▶ [Task description]: Write every record out again exactly as given.

▶ [Stored rows]:
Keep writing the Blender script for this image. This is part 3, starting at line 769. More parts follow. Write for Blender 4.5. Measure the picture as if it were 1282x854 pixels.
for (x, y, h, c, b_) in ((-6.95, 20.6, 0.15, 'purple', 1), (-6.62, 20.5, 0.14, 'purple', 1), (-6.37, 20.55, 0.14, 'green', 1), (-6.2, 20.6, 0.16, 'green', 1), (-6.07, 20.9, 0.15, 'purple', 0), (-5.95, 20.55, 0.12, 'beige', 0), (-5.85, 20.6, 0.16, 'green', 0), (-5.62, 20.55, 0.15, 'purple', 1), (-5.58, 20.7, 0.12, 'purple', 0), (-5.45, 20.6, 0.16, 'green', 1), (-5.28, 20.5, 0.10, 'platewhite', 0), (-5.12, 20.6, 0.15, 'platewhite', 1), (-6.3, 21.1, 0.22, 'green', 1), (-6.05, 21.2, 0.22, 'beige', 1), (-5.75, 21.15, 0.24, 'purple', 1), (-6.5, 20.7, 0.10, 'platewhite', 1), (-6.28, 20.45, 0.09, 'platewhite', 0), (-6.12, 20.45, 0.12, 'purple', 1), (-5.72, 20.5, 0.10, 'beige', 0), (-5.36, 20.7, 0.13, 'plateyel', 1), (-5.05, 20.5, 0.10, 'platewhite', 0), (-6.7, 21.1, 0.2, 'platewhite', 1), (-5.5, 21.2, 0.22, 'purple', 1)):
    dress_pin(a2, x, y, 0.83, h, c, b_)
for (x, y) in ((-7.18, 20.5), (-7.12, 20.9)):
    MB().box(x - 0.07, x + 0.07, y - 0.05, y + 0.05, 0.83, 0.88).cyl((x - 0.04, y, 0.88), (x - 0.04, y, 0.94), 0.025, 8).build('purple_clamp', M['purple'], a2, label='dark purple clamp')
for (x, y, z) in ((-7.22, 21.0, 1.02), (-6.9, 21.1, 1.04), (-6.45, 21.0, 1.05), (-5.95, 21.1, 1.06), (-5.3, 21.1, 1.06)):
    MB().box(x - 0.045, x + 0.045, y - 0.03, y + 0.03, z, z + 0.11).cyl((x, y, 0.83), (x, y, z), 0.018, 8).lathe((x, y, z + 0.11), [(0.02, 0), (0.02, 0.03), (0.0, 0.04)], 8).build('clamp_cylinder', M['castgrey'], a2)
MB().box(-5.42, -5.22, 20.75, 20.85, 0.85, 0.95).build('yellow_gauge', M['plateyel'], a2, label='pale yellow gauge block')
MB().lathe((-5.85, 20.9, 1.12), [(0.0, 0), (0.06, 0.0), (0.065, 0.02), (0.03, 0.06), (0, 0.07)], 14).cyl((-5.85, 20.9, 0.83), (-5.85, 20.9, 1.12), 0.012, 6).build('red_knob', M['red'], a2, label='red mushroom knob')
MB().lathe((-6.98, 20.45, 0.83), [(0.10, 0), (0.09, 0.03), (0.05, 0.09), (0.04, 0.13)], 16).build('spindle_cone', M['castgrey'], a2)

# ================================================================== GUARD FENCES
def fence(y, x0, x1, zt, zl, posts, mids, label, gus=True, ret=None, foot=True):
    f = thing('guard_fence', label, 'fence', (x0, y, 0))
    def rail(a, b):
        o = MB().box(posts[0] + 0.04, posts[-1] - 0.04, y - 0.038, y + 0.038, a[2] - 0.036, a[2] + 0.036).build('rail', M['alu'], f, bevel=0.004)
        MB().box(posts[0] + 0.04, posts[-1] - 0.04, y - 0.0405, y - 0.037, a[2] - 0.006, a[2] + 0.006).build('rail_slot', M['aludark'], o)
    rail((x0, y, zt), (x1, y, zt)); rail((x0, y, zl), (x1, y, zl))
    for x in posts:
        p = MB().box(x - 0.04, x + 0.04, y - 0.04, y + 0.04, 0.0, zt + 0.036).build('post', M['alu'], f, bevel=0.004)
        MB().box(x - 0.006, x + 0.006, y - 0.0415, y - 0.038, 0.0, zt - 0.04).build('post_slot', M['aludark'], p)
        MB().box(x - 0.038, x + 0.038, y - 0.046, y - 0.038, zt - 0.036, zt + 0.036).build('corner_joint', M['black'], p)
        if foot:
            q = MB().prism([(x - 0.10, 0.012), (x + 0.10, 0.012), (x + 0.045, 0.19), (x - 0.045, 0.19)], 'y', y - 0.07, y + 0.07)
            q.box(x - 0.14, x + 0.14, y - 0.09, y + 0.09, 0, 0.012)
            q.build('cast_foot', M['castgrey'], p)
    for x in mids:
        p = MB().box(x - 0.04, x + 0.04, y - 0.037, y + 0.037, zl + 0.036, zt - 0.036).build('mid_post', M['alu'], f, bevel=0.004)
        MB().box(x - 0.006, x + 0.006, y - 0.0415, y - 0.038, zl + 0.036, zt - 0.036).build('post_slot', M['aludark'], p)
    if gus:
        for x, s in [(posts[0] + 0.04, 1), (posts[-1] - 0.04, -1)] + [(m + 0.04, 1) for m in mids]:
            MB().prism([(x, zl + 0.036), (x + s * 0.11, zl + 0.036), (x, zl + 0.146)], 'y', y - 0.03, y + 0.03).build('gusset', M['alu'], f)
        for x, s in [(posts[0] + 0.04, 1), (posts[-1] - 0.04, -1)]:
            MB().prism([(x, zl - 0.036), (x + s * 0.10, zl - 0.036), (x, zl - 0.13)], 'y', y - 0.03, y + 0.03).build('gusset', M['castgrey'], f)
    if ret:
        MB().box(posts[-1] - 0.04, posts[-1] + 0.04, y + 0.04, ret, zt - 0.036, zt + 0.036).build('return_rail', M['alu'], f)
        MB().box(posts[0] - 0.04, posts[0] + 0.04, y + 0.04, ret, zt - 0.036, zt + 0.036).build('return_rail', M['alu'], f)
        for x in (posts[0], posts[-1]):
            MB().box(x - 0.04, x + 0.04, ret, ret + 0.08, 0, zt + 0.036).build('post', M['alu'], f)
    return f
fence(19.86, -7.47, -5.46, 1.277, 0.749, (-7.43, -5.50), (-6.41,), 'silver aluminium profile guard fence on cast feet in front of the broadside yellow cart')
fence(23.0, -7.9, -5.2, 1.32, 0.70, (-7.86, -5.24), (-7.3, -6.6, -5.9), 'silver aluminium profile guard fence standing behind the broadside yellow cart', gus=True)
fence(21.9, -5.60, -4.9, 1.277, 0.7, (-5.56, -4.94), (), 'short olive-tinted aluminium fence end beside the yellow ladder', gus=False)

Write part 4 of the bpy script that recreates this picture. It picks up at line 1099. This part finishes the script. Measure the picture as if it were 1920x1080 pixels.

▶ [Reply]:
Keep writing the Blender script for this image. This is part 3, starting at line 769. More parts follow. Write for Blender 4.5. Measure the picture as if it were 1282x854 pixels.
for (x, y, h, c, b_) in ((-6.95, 20.6, 0.15, 'purple', 1), (-6.62, 20.5, 0.14, 'purple', 1), (-6.37, 20.55, 0.14, 'green', 1), (-6.2, 20.6, 0.16, 'green', 1), (-6.07, 20.9, 0.15, 'purple', 0), (-5.95, 20.55, 0.12, 'beige', 0), (-5.85, 20.6, 0.16, 'green', 0), (-5.62, 20.55, 0.15, 'purple', 1), (-5.58, 20.7, 0.12, 'purple', 0), (-5.45, 20.6, 0.16, 'green', 1), (-5.28, 20.5, 0.10, 'platewhite', 0), (-5.12, 20.6, 0.15, 'platewhite', 1), (-6.3, 21.1, 0.22, 'green', 1), (-6.05, 21.2, 0.22, 'beige', 1), (-5.75, 21.15, 0.24, 'purple', 1), (-6.5, 20.7, 0.10, 'platewhite', 1), (-6.28, 20.45, 0.09, 'platewhite', 0), (-6.12, 20.45, 0.12, 'purple', 1), (-5.72, 20.5, 0.10, 'beige', 0), (-5.36, 20.7, 0.13, 'plateyel', 1), (-5.05, 20.5, 0.10, 'platewhite', 0), (-6.7, 21.1, 0.2, 'platewhite', 1), (-5.5, 21.2, 0.22, 'purple', 1)):
    dress_pin(a2, x, y, 0.83, h, c, b_)
for (x, y) in ((-7.18, 20.5), (-7.12, 20.9)):
    MB().box(x - 0.07, x + 0.07, y - 0.05, y + 0.05, 0.83, 0.88).cyl((x - 0.04, y, 0.88), (x - 0.04, y, 0.94), 0.025, 8).build('purple_clamp', M['purple'], a2, label='dark purple clamp')
for (x, y, z) in ((-7.22, 21.0, 1.02), (-6.9, 21.1, 1.04), (-6.45, 21.0, 1.05), (-5.95, 21.1, 1.06), (-5.3, 21.1, 1.06)):
    MB().box(x - 0.045, x + 0.045, y - 0.03, y + 0.03, z, z + 0.11).cyl((x, y, 0.83), (x, y, z), 0.018, 8).lathe((x, y, z + 0.11), [(0.02, 0), (0.02, 0.03), (0.0, 0.04)], 8).build('clamp_cylinder', M['castgrey'], a2)
MB().box(-5.42, -5.22, 20.75, 20.85, 0.85, 0.95).build('yellow_gauge', M['plateyel'], a2, label='pale yellow gauge block')
MB().lathe((-5.85, 20.9, 1.12), [(0.0, 0), (0.06, 0.0), (0.065, 0.02), (0.03, 0.06), (0, 0.07)], 14).cyl((-5.85, 20.9, 0.83), (-5.85, 20.9, 1.12), 0.012, 6).build('red_knob', M['red'], a2, label='red mushroom knob')
MB().lathe((-6.98, 20.45, 0.83), [(0.10, 0), (0.09, 0.03), (0.05, 0.09), (0.04, 0.13)], 16).build('spindle_cone', M['castgrey'], a2)

# ================================================================== GUARD FENCES
def fence(y, x0, x1, zt, zl, posts, mids, label, gus=True, ret=None, foot=True):
    f = thing('guard_fence', label, 'fence', (x0, y, 0))
    def rail(a, b):
        o = MB().box(posts[0] + 0.04, posts[-1] - 0.04, y - 0.038, y + 0.038, a[2] - 0.036, a[2] + 0.036).build('rail', M['alu'], f, bevel=0.004)
        MB().box(posts[0] + 0.04, posts[-1] - 0.04, y - 0.0405, y - 0.037, a[2] - 0.006, a[2] + 0.006).build('rail_slot', M['aludark'], o)
    rail((x0, y, zt), (x1, y, zt)); rail((x0, y, zl), (x1, y, zl))
    for x in posts:
        p = MB().box(x - 0.04, x + 0.04, y - 0.04, y + 0.04, 0.0, zt + 0.036).build('post', M['alu'], f, bevel=0.004)
        MB().box(x - 0.006, x + 0.006, y - 0.0415, y - 0.038, 0.0, zt - 0.04).build('post_slot', M['aludark'], p)
        MB().box(x - 0.038, x + 0.038, y - 0.046, y - 0.038, zt - 0.036, zt + 0.036).build('corner_joint', M['black'], p)
        if foot:
            q = MB().prism([(x - 0.10, 0.012), (x + 0.10, 0.012), (x + 0.045, 0.19), (x - 0.045, 0.19)], 'y', y - 0.07, y + 0.07)
            q.box(x - 0.14, x + 0.14, y - 0.09, y + 0.09, 0, 0.012)
            q.build('cast_foot', M['castgrey'], p)
    for x in mids:
        p = MB().box(x - 0.04, x + 0.04, y - 0.037, y + 0.037, zl + 0.036, zt - 0.036).build('mid_post', M['alu'], f, bevel=0.004)
        MB().box(x - 0.006, x + 0.006, y - 0.0415, y - 0.038, zl + 0.036, zt - 0.036).build('post_slot', M['aludark'], p)
    if gus:
        for x, s in [(posts[0] + 0.04, 1), (posts[-1] - 0.04, -1)] + [(m + 0.04, 1) for m in mids]:
            MB().prism([(x, zl + 0.036), (x + s * 0.11, zl + 0.036), (x, zl + 0.146)], 'y', y - 0.03, y + 0.03).build('gusset', M['alu'], f)
        for x, s in [(posts[0] + 0.04, 1), (posts[-1] - 0.04, -1)]:
            MB().prism([(x, zl - 0.036), (x + s * 0.10, zl - 0.036), (x, zl - 0.13)], 'y', y - 0.03, y + 0.03).build('gusset', M['castgrey'], f)
    if ret:
        MB().box(posts[-1] - 0.04, posts[-1] + 0.04, y + 0.04, ret, zt - 0.036, zt + 0.036).build('return_rail', M['alu'], f)
        MB().box(posts[0] - 0.04, posts[0] + 0.04, y + 0.04, ret, zt - 0.036, zt + 0.036).build('return_rail', M['alu'], f)
        for x in (posts[0], posts[-1]):
            MB().box(x - 0.04, x + 0.04, ret, ret + 0.08, 0, zt + 0.036).build('post', M['alu'], f)
    return f
fence(19.86, -7.47, -5.46, 1.277, 0.749, (-7.43, -5.50), (-6.41,), 'silver aluminium profile guard fence on cast feet in front of the broadside yellow cart')
fence(23.0, -7.9, -5.2, 1.32, 0.70, (-7.86, -5.24), (-7.3, -6.6, -5.9), 'silver aluminium profile guard fence standing behind the broadside yellow cart', gus=True)
fence(21.9, -5.60, -4.9, 1.277, 0.7, (-5.56, -4.94), (), 'short olive-tinted aluminium fence end beside the yellow ladder', gus=False)

Write part 4 of the bpy script that recreates this picture. It picks up at line 1099. This part finishes the script. Measure the picture as if it were 1920x1080 pixels.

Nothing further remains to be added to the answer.